Wir kommen verspätet und bei völliger Dunkelheit im Camp „Mile 108“ an. Elektrizität gibt es hier nicht. Daran Holz zu suchen, ist in der nassen Sandwüste nicht zu denken. Aber ein Paket Feuerholz vom Betreiber des Camps rettet uns den Abend. Wir sitzen um das Feuer um nicht zu frieren, neben uns rauschen die Wellen des Atlantiks, in meinem Gesicht spüre ich den Sonnenbrand vom Morgen.



Als der Motor unseres Autos Mitten im Etoscha Nationalpark überhitzt, stehen wir vor einem völlig neuen Problem. Aussteigen können wir hier eigentlich nicht, vielleicht würden wir die Aufmerksamkeit eines Löwen oder Geparden auf uns ziehen. Doch wir, die wir noch nie einen Löwen in freier Wildbahn gesehen haben, können diese Gefahr nicht richtig ernst nehmen. Ohnehin haben wir keine große Wahl und das Risiko reizt. Zu zweit laufen wir mit leeren Wasserkanistern zu einem nahgelegenen Wasserloch. Dabei schrecken wir eine Herde Zebras auf, die gerade am Ufer trinkt. Die Tiere galoppieren einige Meter davon, bleiben dann aber hinter Bäumen stehen um uns zu beobachten. Schnell füllen wir die Kanister auf. Solange die Zebras noch ruhig um uns herum stehen, kann kein größeres Raubtier nah sein. Ein naiver Rückschluss und dennoch beruhigend. Für eine Weile herrscht verkehrte Welt am Wasserloch in Etoscha. Schließlich haben wir genug Wasser um den Motor zu kühlen. Zurück im sicheren Auto kann die Tour weitergehen.

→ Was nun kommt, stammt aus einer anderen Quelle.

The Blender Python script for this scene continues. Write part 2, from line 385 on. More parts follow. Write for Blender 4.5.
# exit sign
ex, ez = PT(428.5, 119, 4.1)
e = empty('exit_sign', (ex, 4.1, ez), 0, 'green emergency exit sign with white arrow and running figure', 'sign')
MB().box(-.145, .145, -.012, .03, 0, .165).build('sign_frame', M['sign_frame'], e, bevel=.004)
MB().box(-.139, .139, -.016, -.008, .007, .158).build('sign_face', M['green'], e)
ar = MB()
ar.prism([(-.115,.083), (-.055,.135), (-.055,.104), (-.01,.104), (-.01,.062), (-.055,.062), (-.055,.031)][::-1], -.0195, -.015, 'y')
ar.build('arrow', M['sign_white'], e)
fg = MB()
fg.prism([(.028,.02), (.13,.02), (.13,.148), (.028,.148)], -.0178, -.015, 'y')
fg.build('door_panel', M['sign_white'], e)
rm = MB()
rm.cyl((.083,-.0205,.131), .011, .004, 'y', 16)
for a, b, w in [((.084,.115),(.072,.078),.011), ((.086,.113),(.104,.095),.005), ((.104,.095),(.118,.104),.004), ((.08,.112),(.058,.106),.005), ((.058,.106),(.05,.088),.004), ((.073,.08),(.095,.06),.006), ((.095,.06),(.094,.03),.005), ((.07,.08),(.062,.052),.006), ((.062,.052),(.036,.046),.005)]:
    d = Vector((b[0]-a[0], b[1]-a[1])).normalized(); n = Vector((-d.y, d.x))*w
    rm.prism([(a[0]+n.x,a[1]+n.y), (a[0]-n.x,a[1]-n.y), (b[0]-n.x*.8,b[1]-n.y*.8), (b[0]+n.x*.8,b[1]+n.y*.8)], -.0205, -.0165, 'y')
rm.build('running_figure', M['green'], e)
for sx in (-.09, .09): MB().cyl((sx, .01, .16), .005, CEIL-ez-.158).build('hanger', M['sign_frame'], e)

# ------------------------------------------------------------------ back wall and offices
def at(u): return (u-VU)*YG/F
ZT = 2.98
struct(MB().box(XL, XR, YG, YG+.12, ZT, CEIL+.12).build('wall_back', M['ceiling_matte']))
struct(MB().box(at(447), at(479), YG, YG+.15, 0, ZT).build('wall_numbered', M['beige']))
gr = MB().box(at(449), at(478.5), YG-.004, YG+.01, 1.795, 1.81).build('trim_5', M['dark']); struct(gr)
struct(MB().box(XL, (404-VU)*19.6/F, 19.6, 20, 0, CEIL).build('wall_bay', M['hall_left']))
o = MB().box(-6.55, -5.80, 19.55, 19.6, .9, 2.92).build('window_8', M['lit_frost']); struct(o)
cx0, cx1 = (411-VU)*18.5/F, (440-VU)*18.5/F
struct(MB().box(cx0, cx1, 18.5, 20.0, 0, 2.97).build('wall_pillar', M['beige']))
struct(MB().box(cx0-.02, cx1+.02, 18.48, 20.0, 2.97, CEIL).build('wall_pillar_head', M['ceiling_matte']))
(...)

Doch meistens läuft alles gut. Oft sitzen wir noch im Auto wenn die letzten Sonnenstrahlen das Land wärmend in rötliche Farben tauchen. Dann verschwindet die Sonne hinter dem Horizont und wir wissen warum Entfernungen in diesem Land gar keine sind: Jeder Kilometer ist völliges Neuland und wartet nur darauf entdeckt zu werden.